(Lines of data)
## BEGIN
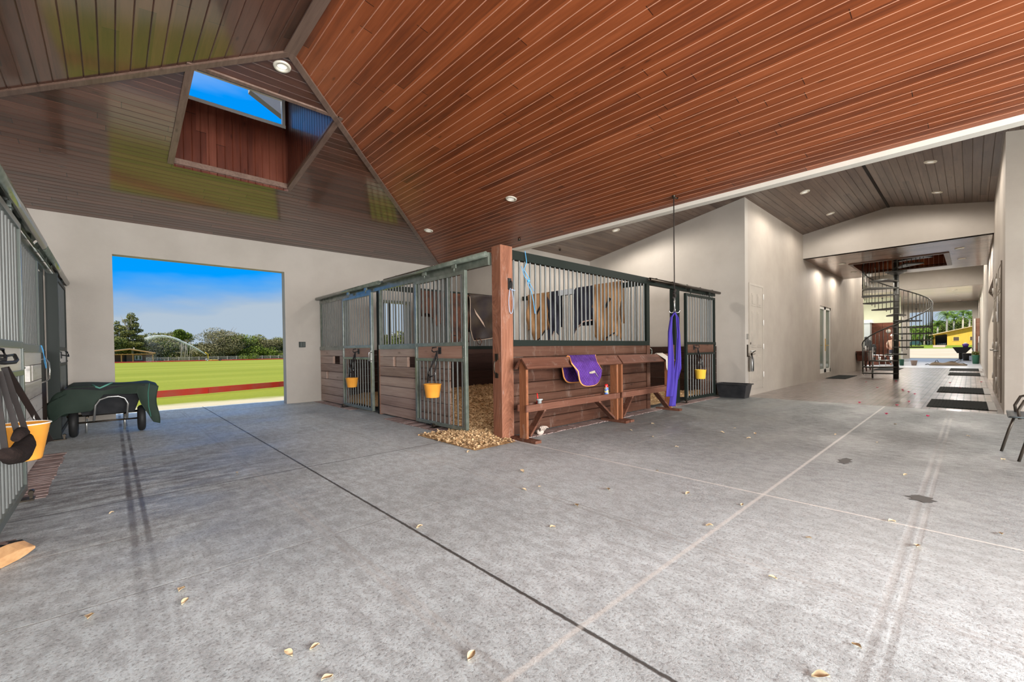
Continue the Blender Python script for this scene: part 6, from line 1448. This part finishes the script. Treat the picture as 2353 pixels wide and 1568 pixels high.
prism(q, [(y0b, .3), (yo, .3), (yo, roofz(yo)-.25), (y0b, roofz(y0b)-.25)], 'x', 195, 195.3); q.box(195, y1b-.02, .3, 195.4, y1b+.4, roofz(y1b)-.3); prism(q, [(yo, roofz(yo)-.75), (y1b, roofz(y1b)-.45), (y1b, roofz(y1b)-.2), (yo, roofz(yo)-.2)], 'x', 195, 195.2)
recalc(q.build('siding', M_YBARN, br_))
MB().box(203, -24, .3, 203.3, y1b+.4, roofz(y1b)).box(195, y1b+.1, .3, 203, y1b+.35, 3.6).box(195.3, yo-.3, .3, 203, yo, 4).build('inner_wall', mat('dim interior boards', (.22, .19, .16), .8), br_)
q = MB(); ya = 6.3*KX; q.hexa([(193.8, ya, roofz(ya)-.15), (205, ya, roofz(ya)-.15), (205, y0b, roofz(y0b)-.15), (193.8, y0b, roofz(y0b)-.15), (193.8, ya, roofz(ya)+.08), (205, ya, roofz(ya)+.08), (205, y0b, roofz(y0b)+.08), (193.8, y0b, roofz(y0b)+.08)]); recalc(q.build('roof', mat('tan roof edge', (.62, .46, .26), .7), br_))
for (ya_, yb_, za, zb_) in ((2.504, 1.70, 1.893, 2.645), (.10, -.75, 1.93, 2.66)):
    fr = MB().box(194.9, yb_*KX-.2, 1.2+(za-1.2)*KX-.2, 195.0, ya_*KX+.2, 1.2+(zb_-1.2)*KX+.2).build('window', mat('yellow frame', (.80, .50, .10), .6), br_)
    MB().box(194.85, yb_*KX, 1.2+(za-1.2)*KX, 194.92, ya_*KX, 1.2+(zb_-1.2)*KX).build('pane', mat('dark pane', (.10, .07, .05), .4), fr)
random.seed(4)
for i in range(5): tag(MB().ball((197, 5.6+i*.45, 1.2), .5, 8, (1, .8, .8)).build('feed_sack', mat('dark sack', (.05, .06, .07), .8), off=(197, 5.6+i*.45, .9)), 'dark bundle stored in the open bay of the yellow barn', 'bundle', 'bundles in the open barn bay')
struct(MB().box(180, yo+.0, -.0, 195, y1b-.2, .88).build('ground', mat('barn ramp', (.62, .46, .38), .9)))
# parked car far left on the grass
cx_, cyy = 192., 8.9*KX-1.2; car = thing('car', (cx_, cyy+1, .6), 'dark green car parked on the grass left of the yellow barn', 'car')
q = MB(); prism(q, [(cyy-1.2, 1.0), (cyy+2.2, 1.0), (cyy+2.3, 1.5), (cyy+1.7, 1.7), (cyy+1.2, 2.25), (cyy-.6, 2.3), (cyy-1.2, 1.6)], 'x', cx_, cx_+1.7); recalc(q.build('body', mat('dark green paint', (.03, .07, .07), .3, coat=.6), car, bevel=.05))
for yy in (cyy-.6, cyy+1.6):
    q = MB(); wheel(q, (cx_, yy, 1.0), .34, .2, (1, 0, 0)); q.build('wheel', M_BLACK, car)
# palms and broadleaf trees behind the barn
def palm(x, y, z0, h, label, n=16, fl=3.2, seed=0, group='palms behind the barn'):
    random.seed(seed); t_ = thing('palm_tree', (x, y, z0), label, 'palm', group)
    MB().tube([(x, y, z0-.5), (x+.1, y+.1, z0+h*.5), (x, y, z0+h*.86)], [.34, .26, .22], 10).build('trunk', mat('pale palm trunk', (.55, .47, .38), .8), t_)
    MB().tube([(x, y, z0+h*.84), (x, y, z0+h*.93), (x, y, z0+h)], [.24, .20, .06], 8).build('crownshaft', M_PALM, t_)
    q = MB(); top = Vector((x, y, z0+h*.95))
    for i in range(n):
        a = i*2.4+random.random()*.4; el = random.uniform(.1, 1.2); L_ = fl*random.uniform(.85, 1.15); pts = []
        for j in range(9):
            k = j/8; r = L_*k*math.cos(el)*(1-.12*k); pts.append(top+Vector((r*math.cos(a), r*math.sin(a), L_*k*math.sin(el)-L_*.75*k*k)))
        q.tube(pts, .03, 4)
        sd = Vector((-math.sin(a), math.cos(a), 0))
        for j in range(1, 9):
            for s_ in (-1, 1):
                for e_ in (0, .5):
                    p = pts[j-1].lerp(pts[j], e_); ll = .75*(1-abs(j/8-.45)); d_n = (pts[j]-pts[j-1]).normalized(); tip = p+sd*s_*ll+d_n*.25-Vector((0, 0, ll*.55)); q.poly([p-d_n*.07, p+d_n*.09, tip])
    q.build('fronds', M_PALM, t_); return t_
def atx(px_, X): d = R_*((px_-1176.5)/FPX) - U_*((790-784-32.59)/FPX) + fw; return d.y/d.x*X
def hx_(px_, py_, X): d = R_*((px_-1176.5)/FPX) - U_*((py_-784-32.59)/FPX) + fw; return CAMZ+d.z/d.x*X
PL = [(2176, 716, 215, 'palm straight above the middle of the barn roof', 5.5), (2213, 708, 222, 'tallest palm at the right of the far doorway', 6), (2192, 722, 225, 'palm between the two tallest behind the barn', 5.5), (2155, 738, 218, 'palm left of the barn roof peak line', 5), (2140, 752, 225, 'lower palm above the barn eave', 4.5), (2228, 715, 215, 'palm cut by the right jamb of the far doorway', 6),
      (2093, 752, 200, 'palm with a bare trunk at the far left of the doorway', 4.5), (2124, 757, 202, 'palm with a thick pale trunk on the grass', 4.5), (2133, 770, 206, 'short palm beside the barn eave', 4), (2113, 764, 214, 'palm behind the parked car', 4)]
for i, (c, r_, X, lb, fl) in enumerate(PL):
    y = atx(c, X); z1_ = hx_(c, r_, X); palm(X, y, .8, z1_-.8-fl*.15, lb, 20, fl, seed=i)
for i, (c, r_, X, w, m, lb) in enumerate(((2165, 740, 235, 16, M_F1, 'dark broadleaf tree behind the barn palms, middle'), (2200, 733, 238, 20, M_F1, 'dark broadleaf tree behind the barn palms, right'), (2232, 728, 240, 18, M_F4, 'bright broadleaf tree at the right jamb behind the barn'), (2135, 748, 236, 16, M_F4, 'bright broadleaf tree behind the barn palms, left'), (2100, 752, 240, 20, M_F4, 'green tree seen through the stair balusters'), (2110, 775, 245, 26, M_F1, 'low hedge line behind the parked car'))):
    y = atx(c, X); tree(X, y, .8, hx_(c, r_, X)-.8, w, m, lb, 'round' if i < 5 else 'bush', 2600, .5, seed=300+i, group='broadleaf trees behind the barn')
for i, (c, r_, X, w, m) in enumerate(((878, 757, 60, 9, M_F2), (905, 760, 62, 9, M_F4), (935, 758, 60, 9, M_F2))):
    y = 60.; dr = R_*((c-1176.5)/FPX) - U_*((r_-784-32.59)/FPX) + fw; x = dr.x/dr.y*y*1.0; z1_ = CAMZ+dr.z/dr.y*y
    tree(x, y, -.3, z1_+.3, w, m, 'tree seen through the stall window behind the bars', 'bush', 1500, .3, seed=400+i, group='trees seen through the stall window')
# the steel mullions of the stall window
q = MB()
for xx in (5.38, 5.56, 5.74, 5.92): q.tube([(xx, YW+.08, WZ_0), (xx, YW+.08, WZ_1)], .02, 6)
gr_ = q.build('window_grille', M_METAL); struct(gr_); gr_.name = 'window_3'
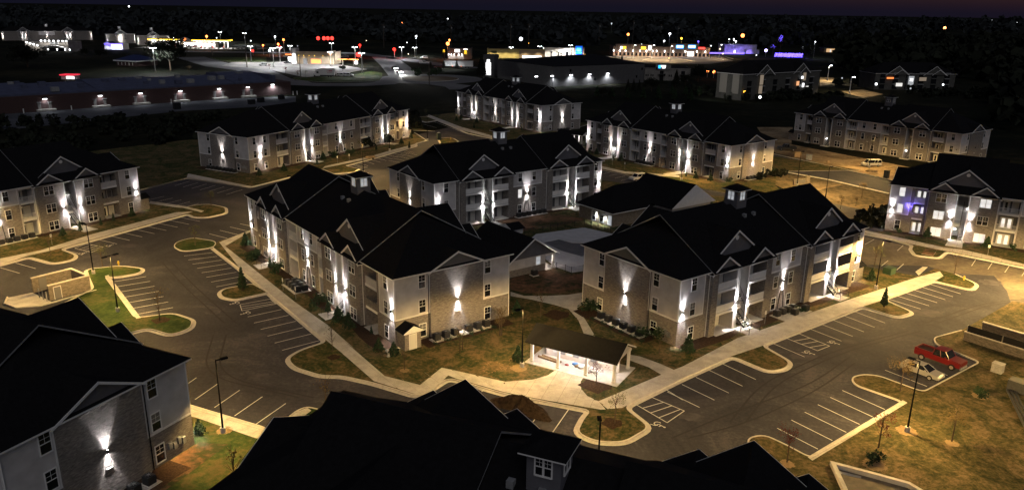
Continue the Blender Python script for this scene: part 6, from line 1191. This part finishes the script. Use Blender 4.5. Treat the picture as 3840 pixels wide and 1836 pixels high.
for q in range(3): box_part(sw_, 'glazing_bar', .3 + q * 1.3, .45 + q * 1.3, -.16, -.1, 5.2, 7.6, GREYMET)
box_part(sw_, 'glazing_bar', -.6, 4.2, -.17, -.1, 4.4, 4.9, BLKMET)
# grey office with the small blue-white sign
WS = shop('storage_office', 'pale office with a small blue-white lit sign and tall dark doorways', 'office', (81.18,494.57), -4, 60, 22, 9, mat('office_wall', (.20, .19, .18), .8, noise=.3))
WS.scale = (0.47, 1, 0.8)
box_part(WS, 'sign_parapet', 14, 34, -.5, 0, 8.5, 12, mat('office_wall', (.2, .2, .2))); box_part(WS, 'lit_sign', 17.5, 20.5, -.7, -.5, 9.4, 11.6, EMB); box_part(WS, 'lit_sign', 20.8, 27, -.7, -.5, 10.6, 11.6, EMW); box_part(WS, 'lit_sign', 22.4, 26.6, -.7, -.5, 9.4, 10.2, EMW)
for x in (20, 48): box_part(WS, 'doorway', x, x + 5, -.1, 0, 0, 7.5, GLASS); box_part(WS, 'awning', x - 2, x + 7, -2, 0, 4.6, 4.9, BLKMET)
for x in (1.5, 4, 8, 10.5, 32, 34.5): box_part(WS, 'window', x, x + 1.4, -.06, 0, 3, 4.6, GLASS)
# right-hand strip of shops with lamp row
SR = shop('shop_row', 'brick shop row with yellow, blue and red lit signs and a row of globe lamps', 'shops', (91.43,742.69), 1.5, 185, 24, 8.5, mat('shop_brick', (.22, .15, .11), .9, noise=.2))
SR.scale = (0.49, 1, 1.0)
ppm = 185 / (2180 - 250.)
for x in (255, 375, 490, 640, 780, 905, 1030, 1110, 1270, 1440, 1680, 1910, 2080): xx = (x - 250) * ppm; o_ = MB().ball((xx, -1.4, 5.2), .75, EMWH, 8, 6).build('globe_lamp', SR); spot('shop_light', o_, (xx, -2.6, 5.4), 2600.0, (1, .88, .78), 160, .6, rad=.5)
for x0, x1, z0, z1, m in ((385, 425, 6.6, 9.0, EMW), (425, 500, 6.6, 9.0, EMY), (800, 895, 6.6, 9.0, EMY), (945, 1000, 6.0, 10.0, EMW), (1495, 1645, 8.0, 10.8, EMB), (1510, 1630, 8.6, 10.2, EMW), (1735, 1885, 8.2, 11, EMB), (1745, 1870, 8.8, 10.5, EMW), (1945, 2070, 7.6, 9.2, EMR), (1730, 1850, 1.0, 5.2, EMW)): box_part(SR, 'lit_sign', (x0 - 250) * ppm, (x1 - 250) * ppm, -.5 - (.2 if m is EMW else 0), -.3 - (.2 if m is EMW else 0), z0, z1, m)
for x0, x1, hh in ((300, 1040, 2.0), (1400, 1950, 3.0)): box_part(SR, 'raised_front', (x0 - 250) * ppm, (x1 - 250) * ppm, -.3, 3, 9.0, 9.0 + hh, MATS['shop_brick'])
for k in range(24): x = 4 + k * 7.6; box_part(SR, 'shop_window', x, x + 4.6, -.08, 0, .6, 3.6, GLASS)
sheet('amber_lot', [(79.04,739.58), (197.05,769.17), (192.47,700.78), (159.85,654.97), (99.03,647.77), (44.91,671.53), (26.85,716.54)], .016, ROADF)
for pts in ([(110.04,688.61), (124.50,723.98), (148.45,726.04), (155.55,685.64)], [(101.65,722.17), (127.84,743.90), (190.65,784.25)], [(191.73,780.29), (201.74,762.23), (200.62,731.12)]): kerb('amber_lot_kerb', pts, closed=False)
# white shop, blue sign, yellow shop
WSH = shop('white_shop', 'white stucco shop with a bright blue square sign at its end', 'shop', (25.57,720.01), 0, 62, 22, 9.0, mat('white_stucco', (.52, .48, .42), .9, noise=.3, lo=.9, hi=1.1))
WSH.scale = (0.49, 1, 0.85)
for x in (14, 27, 32, 42, 44, 50): box_part(WSH, 'doorway', x, x + 2.2, -.1, 0, .2, 5.2, GLASS)
box_part(WSH, 'sign_tower', 57, 76, -1, 10, 0, 10, mat('shop_brick', (.2, .15, .1))); sg_ = box_part(WSH, 'blue_sign', 59, 71.5, -1.4, -1, 2.8, 11.5, mat('sign_deep_blue', (.01, .1, .5), .5, emit=1.2, ecol=(.005, .12, .8)))
for x0, x1, z0, z1 in ((61.5, 69.5, 6.2, 9.6), (60.6, 70.6, 4.0, 5.2)): box_part(sg_, 'sign_lettering', x0, x1, -1.55, -1.4, z0, z1, EMB)
for x in (6, 22, 38, 52): spot('front_light', WSH, (x, -6, 8.0), 4200.0, (1, .92, .82), 150, .6, rad=.5)
YS = shop('yellow_shop', 'yellow and brown shop row left of the white shop', 'shop', (-23.93,689.47), 0, 72, 20, 8.6, mat('yellow_stucco', (.50, .40, .16), .9, noise=.3, lo=.9, hi=1.1))
YS.scale = (0.69, 1, 0.85)
box_part(YS, 'brown_wing', 40, 72.4, -.4, 20.2, 0, 8.2, mat('brown_stucco', (.3, .22, .15), .9)); box_part(YS, 'dark_sign', 5, 12, -.15, 0, 4.6, 7.2, mat('olive_panel', (.08, .08, .04), .8)); box_part(YS, 'lit_front', 44, 68, -.6, -.4, .4, 2.8, EMW)
for x in (4, 14, 24, 34, 48, 64): spot('front_light', YS, (x, -5, 7.5), 3200.0, (1, .86, .55), 150, .6, rad=.5)
# drive-in restaurant with the yellow arches
MC = shop('arches_restaurant', 'dark drive-in restaurant with yellow arch signs behind the white trailer', 'restaurant', (-56.46,668.85), 2, 46, 16, 9.5, mat('arches_wall', (.10, .095, .09), .8))
MC.scale = (0.44, 1, 0.9)
def arches(r, x, y, z, s):
    b_ = MB()
    for k in (-1, 1):
        pts = [(x + k * s * .5 + s * .5 * math.cos(t * math.pi / 8), z + s * 1.5 * math.sin(t * math.pi / 8)) for t in range(9)]
        for a_, c_ in zip(pts, pts[1:]): b_.tube((a_[0], y, a_[1]), (c_[0], y, c_[1]), s * .13, EMY, n=5)
    return b_.build('arch_sign', r)
arches(MC, 34, -.8, 4.5, 2.2); arches(MC, -7, -.8, 6.0, 1.5); box_part(MC, 'sign_pylon', -8.2, -5.6, -.5, 0, 0, 9.8, BLKMET); box_part(MC, 'lit_sign', 13.5, 23, -.4, 0, 6.2, 8.8, EMW); box_part(MC, 'yellow_band', 30, 38, -.4, 0, 8.6, 9.3, EMW)
for x in (2, 7, 12.5, 21, 27): o_ = box_part(MC, 'wall_lamp', x - .5, x + .5, -.5, 0, 3.6, 4.6, EMWH); spot('wall_light', o_, (x, -1.2, 4), 1800.0, (1, .97, .92), 150, .6, rad=.4)
TR_ = empty('semi_trailer', (*(-51.28,571.40), 0), R(-4), 'long white semi-trailer lettered MB parked behind three small conifers', 'trailer')
TR_.scale = (0.64, 1, 0.8)
box_part(TR_, 'cargo_box', 0, 33, 0, 3, 1.5, 6.2, WHT); box_part(TR_, 'chassis', 2, 31, .6, 2.4, .9, 1.5, BLKMET)
for x in (4, 6, 25, 28): MB().tube((x, -.05, .7), (x, .5, .7), .7, TYRE, n=12).build('wheel', TR_)
for x in (10, 20): MB().ball((x, -.1, 1.4), .4, EMO, 8, 5).build('marker_light', TR_)
def lettering(txt, parent, x, y, z, size, m):
    cu = bpy.data.curves.new('lettering', 'FONT'); cu.body = txt; cu.size = size; cu.extrude = .02; cu.materials.append(m); tmp = bpy.data.objects.new('lettering', cu); COL.objects.link(tmp); me = bpy.data.meshes.new_from_object(tmp.evaluated_get(bpy.context.evaluated_depsgraph_get())); bpy.data.objects.remove(tmp); o = link('lettering', me); o.parent = parent; o.location = (x, y, z); o.rotation_euler = (R(90), 0, 0); return o
lettering('MB', TR_, 4.2, -.06, 2.6, 3.0, GREYMET)
for z in (4.3, 3.2): box_part(TR_, 'text_line', 9.4, 13.6, -.05, 0, z, z + .45, GREYMET)
spot('lot_flood', TR_, (10, -12, 11), 9000.0, (.95, .98, 1), 150, .5, rad=.5)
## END
- **Description of the task**: Scan the records for the string "This". Copy each line in which it appears.

- **Written reply**:
Continue the Blender Python script for this scene: part 6, from line 1448. This part finishes the script. Treat the picture as 2353 pixels wide and 1568 pixels high.
Continue the Blender Python script for this scene: part 6, from line 1191. This part finishes the script. Use Blender 4.5. Treat the picture as 3840 pixels wide and 1836 pixels high.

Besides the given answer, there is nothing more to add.